MB. No. One of the things I do which I’m ashamed of is, I leave words out when I write something. I’m too jumpy.
ER. Does that show a like of words? A person is jumpy who doesn’t want to be had by anything. And people can come to dislike words because every word is a tribute to reality: every word says, with specificity, the outside world exists.
Studying this beautiful discussion, I saw that what Ms. Reiss said was true: my agitated manner came from a wrong notion—that the world wasn’t good enough for me to join with gracefully, including through words that stand for that world.
What Kind of Expression Is Love?
A woman can feel, as I once did, that her most powerful expression is having a big effect on a man and making sure he’s devoted to her. In an early consultation I said I’d been going out with a man (I’ll call him Richard Banks) for a year and a half, but had stopped seeing him because he would not “commit.” My consultants asked me questions about what a man might actually object to in me!
Consultants. Did you want to understand what Mr. Banks felt, or give him orders?
MB. Umm. I thought I wanted to understand.
Consultants. Did he have a suspicion that you were after making him over—adjusting him to suit yourself?
MB. Oh, yes!
Consultants. When a woman plans on changing a man, that’s what she’s doing. It means that you weren’t interested in who the man was.
MB. I see what you mean.
Consultants.
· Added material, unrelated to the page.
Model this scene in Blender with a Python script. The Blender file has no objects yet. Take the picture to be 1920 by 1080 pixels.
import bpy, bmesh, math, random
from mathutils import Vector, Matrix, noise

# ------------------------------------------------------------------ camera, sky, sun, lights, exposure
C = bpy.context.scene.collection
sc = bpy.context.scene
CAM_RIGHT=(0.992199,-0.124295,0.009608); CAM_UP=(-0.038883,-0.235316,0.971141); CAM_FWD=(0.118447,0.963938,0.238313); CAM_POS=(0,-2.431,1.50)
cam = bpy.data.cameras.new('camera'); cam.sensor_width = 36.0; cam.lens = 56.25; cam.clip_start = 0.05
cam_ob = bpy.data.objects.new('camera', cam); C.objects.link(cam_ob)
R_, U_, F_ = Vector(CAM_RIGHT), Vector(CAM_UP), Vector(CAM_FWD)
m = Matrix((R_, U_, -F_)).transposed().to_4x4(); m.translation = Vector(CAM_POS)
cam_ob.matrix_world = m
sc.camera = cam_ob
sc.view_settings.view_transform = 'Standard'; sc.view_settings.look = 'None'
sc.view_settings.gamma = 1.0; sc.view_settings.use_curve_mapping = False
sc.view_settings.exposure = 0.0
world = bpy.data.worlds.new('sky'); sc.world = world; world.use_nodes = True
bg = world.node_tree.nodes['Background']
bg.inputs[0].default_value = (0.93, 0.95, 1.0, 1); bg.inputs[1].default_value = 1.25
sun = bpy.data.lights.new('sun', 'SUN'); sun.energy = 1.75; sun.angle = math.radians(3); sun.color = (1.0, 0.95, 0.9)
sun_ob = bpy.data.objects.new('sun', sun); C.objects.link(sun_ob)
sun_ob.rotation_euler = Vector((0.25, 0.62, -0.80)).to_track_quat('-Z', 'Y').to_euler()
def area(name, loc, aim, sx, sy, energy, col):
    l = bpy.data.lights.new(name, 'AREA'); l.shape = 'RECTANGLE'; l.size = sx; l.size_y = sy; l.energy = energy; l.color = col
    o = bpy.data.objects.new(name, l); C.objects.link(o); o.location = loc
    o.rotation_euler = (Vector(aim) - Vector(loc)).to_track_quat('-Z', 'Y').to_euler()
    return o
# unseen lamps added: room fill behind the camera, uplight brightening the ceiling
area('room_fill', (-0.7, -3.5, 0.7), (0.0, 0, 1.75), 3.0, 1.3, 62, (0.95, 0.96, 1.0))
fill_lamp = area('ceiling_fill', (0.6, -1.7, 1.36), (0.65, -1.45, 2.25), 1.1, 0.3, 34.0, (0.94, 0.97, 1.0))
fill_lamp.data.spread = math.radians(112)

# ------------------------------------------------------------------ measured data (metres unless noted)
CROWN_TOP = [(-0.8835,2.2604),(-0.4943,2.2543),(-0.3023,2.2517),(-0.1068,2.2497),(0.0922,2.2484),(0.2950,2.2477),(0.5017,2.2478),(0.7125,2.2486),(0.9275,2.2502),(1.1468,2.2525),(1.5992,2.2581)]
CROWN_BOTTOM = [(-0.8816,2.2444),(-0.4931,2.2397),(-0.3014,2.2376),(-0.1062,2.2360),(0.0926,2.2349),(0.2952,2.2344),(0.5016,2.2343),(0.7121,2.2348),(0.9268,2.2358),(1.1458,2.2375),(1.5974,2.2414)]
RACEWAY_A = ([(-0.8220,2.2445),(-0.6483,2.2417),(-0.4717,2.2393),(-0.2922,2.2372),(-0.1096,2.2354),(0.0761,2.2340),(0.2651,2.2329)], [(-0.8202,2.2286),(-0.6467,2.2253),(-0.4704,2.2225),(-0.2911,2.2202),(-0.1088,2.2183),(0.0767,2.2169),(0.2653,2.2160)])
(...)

Aesthetic Realism explains that the only way to truly have anything (including a man) is to know it.
I am eternally grateful to have learned that having the expression I hoped for, both in life and love, depended on my wanting to see and take in the meaning of things and people. That expression, which I so much desired, now includes my love for and marriage to Aesthetic Realism consultant Ernest DeFilippis. When I had the chance to know Ernest, unlike my way in the past, I wanted to see who he was. And I was swept by what I saw: a man who really wanted to like the world and showed in so many ways that he wanted me to like it!
Aesthetic Realism makes beautifully clear that real expression is the same as trying to be just. That is the most hopeful news for everyone!